Dr. Elizabeth Caravella, GI member and Assistant Professor of Visual Studies at York University, authored a chapter in the new edited collection “The Ethics of Playing, Researching, and Teaching Games in the Writing Classroom”. Caravella’s chapter, entitled “Procedural Ethics and a Night in the Woods” examines the procedural rhetoric of the single-player adventure game Night in the Woods (2017). Specifically, she explores how the game mechanics influence player dispositions through the ethical arguments embedded within the game, reinforced by habitual action (hexis).
“Unlike gamification, gameful design focuses on tapping into players’ intrinsic, rather than extrinsic, motivations for playing a game,” says Caravella. “In part because of this, the scaffolded tasks offered in video games that are gamefully designed do not merely build players’ habits within the game itself, but also suggest the potential for video games to influence players’ disposition, or moral character, outside of the game”.
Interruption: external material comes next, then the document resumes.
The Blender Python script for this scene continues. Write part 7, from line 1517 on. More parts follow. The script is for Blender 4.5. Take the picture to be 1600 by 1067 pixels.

Dr. Caravella specializes in digital rhetorics, multimodal composition pedagogy, and video games. In this chapter, she extends theory about procedural rhetoric to explore how the design of habitual actions might proceduralize an ethical argument: “Video games offer a space where, through hexis, players can develop new understandings and practices both in the games themselves, and the habits that they cultivate outside the game, leading to a change in disposition”.